Protecting Privacy and Guaranteeing Generalization with Algorithmic Stability

27 Feb
Tuesday, 02/27/2018 4:00pm to 5:00pm
Computer Science Building, Room 150/151
Security Seminar
Speaker: Thomas Steinke

Abstract:  As data is being more widely collected and used, privacy and statistical validity are becoming increasingly difficult to protect. Sound solutions are needed, as ad hoc approaches have resulted in several high-profile failures.

In this talk, Thomas will illustrate how privacy can be unwittingly compromised--i.e., sensitive information can be leaked by seemingly innocuous "anonymized" or aggregate data. He will then show how differential privacy avoids these pitfalls. Differential privacy is an information-theoretic notion of algorithmic stability that provides a framework for measuring the leakage of private information and, most importantly, how this information accumulates over multiple uses of an individual's data. This allows us to design algorithms to perform sophisticated statistical analyses, while providing robust privacy guarantees.

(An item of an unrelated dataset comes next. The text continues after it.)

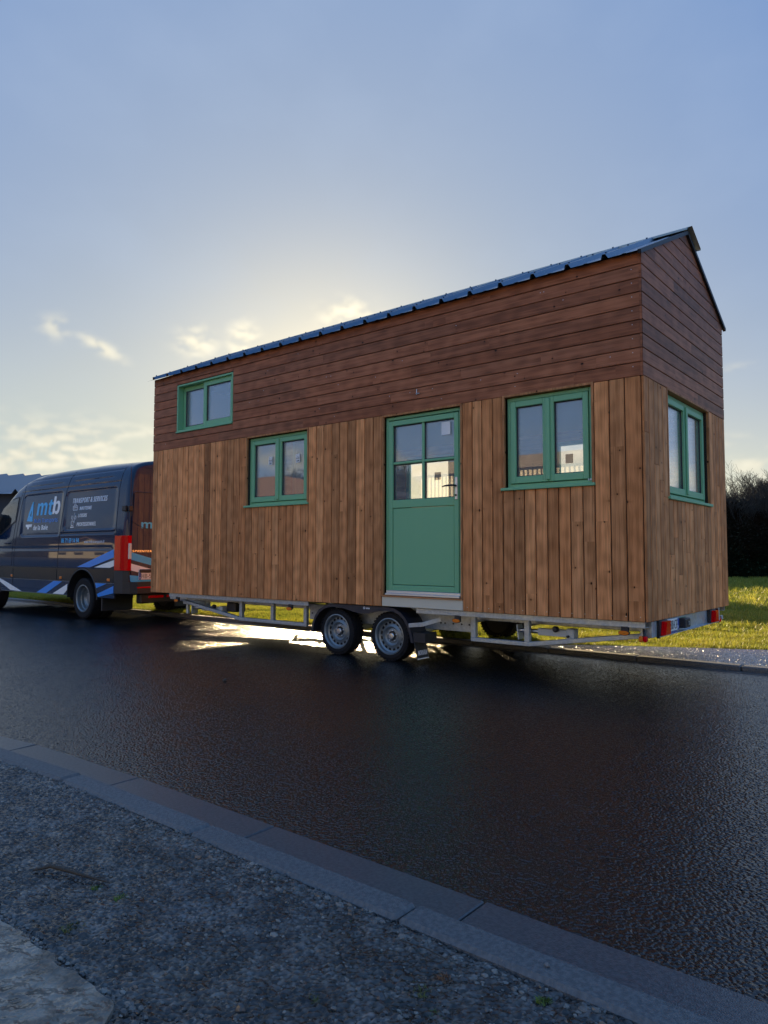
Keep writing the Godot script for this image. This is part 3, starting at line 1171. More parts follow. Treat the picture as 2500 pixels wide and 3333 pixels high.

Privacy turns out to be intimately related to generalization in machine learning. In particular, a differentially private algorithm is guaranteed to not "overfit" its data, meaning that any statistical conclusions extend to the underlying distribution from which the data was drawn. He will discuss this connection and explain how it is especially useful for adaptive data analysis, namely when one dataset is used over and over again and each successive analysis is informed by the outcome of previous analyses.    
 

Bio:  Thomas Steinke is a postdoctoral researcher at the IBM Almaden Research Center in San Jose, California. In 2016, he graduated from Harvard University with a PhD in Computer Science advised by Salil Vadhan and prior to that he completed a MSc and a BSc(Hons) in New Zealand. His research interests include providing rigorous tools for privacy-preserving data analysis and statistically valid adaptive data analysis, as well as pseudorandomness.

A reception for attendees will be held at 3:30 P.M. in CS 150. (The back of the presentation room.)